---------- Given material ----------

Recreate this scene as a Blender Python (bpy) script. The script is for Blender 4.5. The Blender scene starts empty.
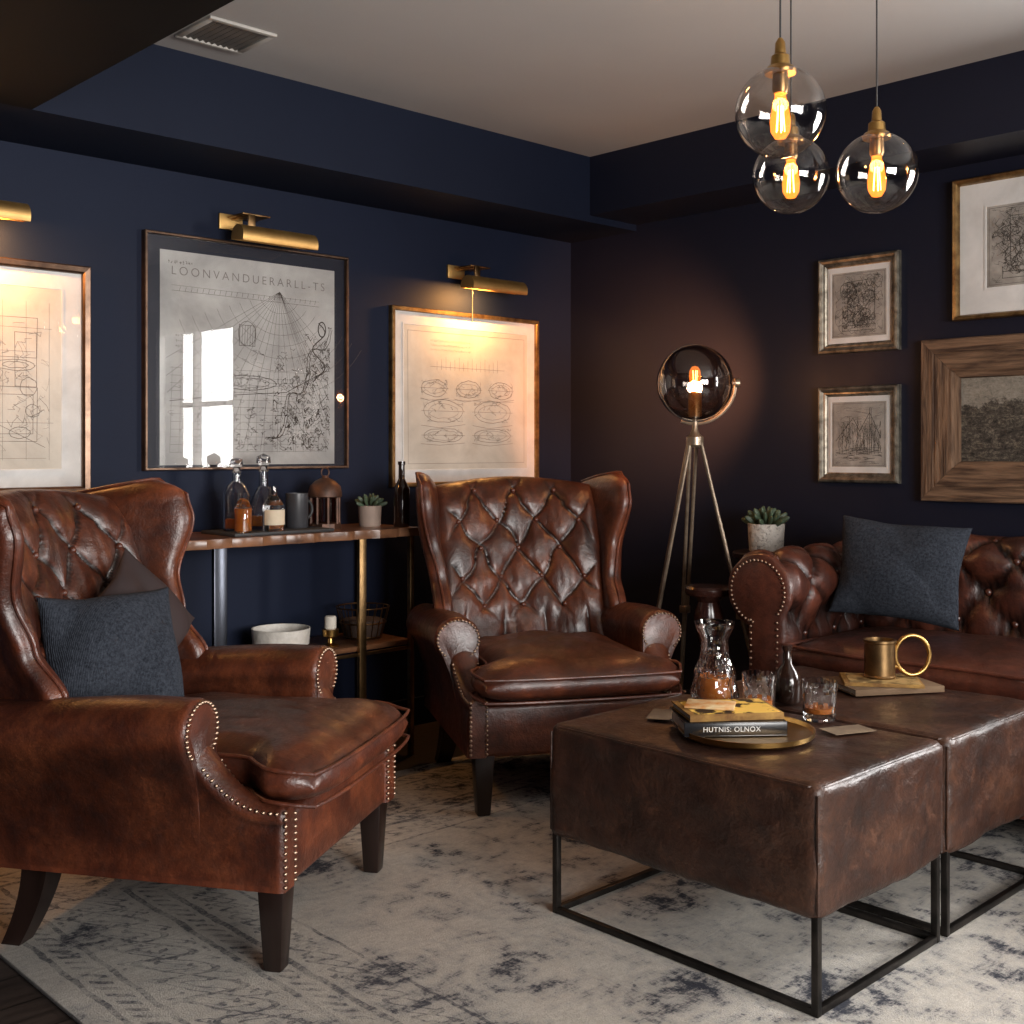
import bpy,bmesh,math,random
from mathutils import Vector,Matrix,Euler,noise
random.seed(7)
scn=bpy.context.scene
COL=scn.collection
pi=math.pi
# ------------------------------------------------------------ materials
def nd(nt,t,**k):
    n=nt.nodes.new(t)
    for a,b in k.items(): setattr(n,a,b)
    return n
def newmat(name):
    m=bpy.data.materials.new(name); m.use_nodes=True
    nt=m.node_tree
    return m,nt,nt.nodes['Principled BSDF'],nt.nodes['Material Output']
def c4(c): return (c[0],c[1],c[2],1)
def tex(nt,scale,detail=4,rough=.5,dist=0,vec=None,kind='ShaderNodeTexNoise'):
    n=nd(nt,kind); n.inputs['Scale'].default_value=scale
    if kind=='ShaderNodeTexNoise':
        n.inputs['Detail'].default_value=detail; n.inputs['Roughness'].default_value=rough; n.inputs['Distortion'].default_value=dist
    if vec is not None: nt.links.new(vec,n.inputs['Vector'])
    return n
def ramp(nt,fac,stops):
    r=nd(nt,'ShaderNodeValToRGB'); cr=r.color_ramp
    while len(cr.elements)<len(stops): cr.elements.new(.5)
    for e,(p,c) in zip(cr.elements,stops):
        e.position=p; e.color=c4(c) if hasattr(c,'__len__') else (c,c,c,1)
    nt.links.new(fac,r.inputs['Fac']); return r.outputs['Color']
def mixc(nt,fac,a,b,mode='MIX'):
    m=nd(nt,'ShaderNodeMix',data_type='RGBA',blend_type=mode)
    for sock,val in ((m.inputs[0],fac),(m.inputs[6],a),(m.inputs[7],b)):
        if isinstance(val,(int,float)): sock.default_value=val
        elif isinstance(val,tuple): sock.default_value=c4(val)
        else: nt.links.new(val,sock)
    return m.outputs[2]
def mth(nt,op,a,b=0.0,c=None):
    m=nd(nt,'ShaderNodeMath',operation=op)
    for i,v in enumerate((a,b) if c is None else (a,b,c)):
        if isinstance(v,(int,float)): m.inputs[i].default_value=v
        else: nt.links.new(v,m.inputs[i])
    return m.outputs[0]
def mat(name,base,rough=.5,metal=0,base2=None,ns=6,bump=None,coat=0,spec=.5,stretch=None,lo=.35,hi=.65,rough2=None):
    m,nt,p,o=newmat(name)
    tc=nd(nt,'ShaderNodeTexCoord'); vec=tc.outputs['Object']
    if stretch:
        mp=nd(nt,'ShaderNodeMapping'); mp.inputs['Scale'].default_value=stretch
        nt.links.new(vec,mp.inputs['Vector']); vec=mp.outputs['Vector']
    p.inputs['Roughness'].default_value=rough; p.inputs['Metallic'].default_value=metal
    p.inputs['Coat Weight'].default_value=coat; p.inputs['Specular IOR Level'].default_value=spec
    if base2 is None: base2=tuple(x*.8 for x in base)
    n=tex(nt,ns,6,.6,.3,vec)
    nt.links.new(ramp(nt,n.outputs['Fac'],[(lo,base2),(hi,base)]),p.inputs['Base Color'])
    if rough2 is not None:
        nt.links.new(ramp(nt,n.outputs['Fac'],[(lo,rough2),(hi,rough)]),p.inputs['Roughness'])
    if bump:
        b=nd(nt,'ShaderNodeBump'); b.inputs['Strength'].default_value=bump[1]; b.inputs['Distance'].default_value=.01
        n2=tex(nt,bump[0],4,.6,0,vec); nt.links.new(n2.outputs['Fac'],b.inputs['Height'])
        nt.links.new(b.outputs['Normal'],p.inputs['Normal'])
    return m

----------

Go through the material line by line. Show each line that contains the string "scene".

Recreate this scene as a Blender Python (bpy) script. The script is for Blender 4.5. The Blender scene starts empty.
scn=bpy.context.scene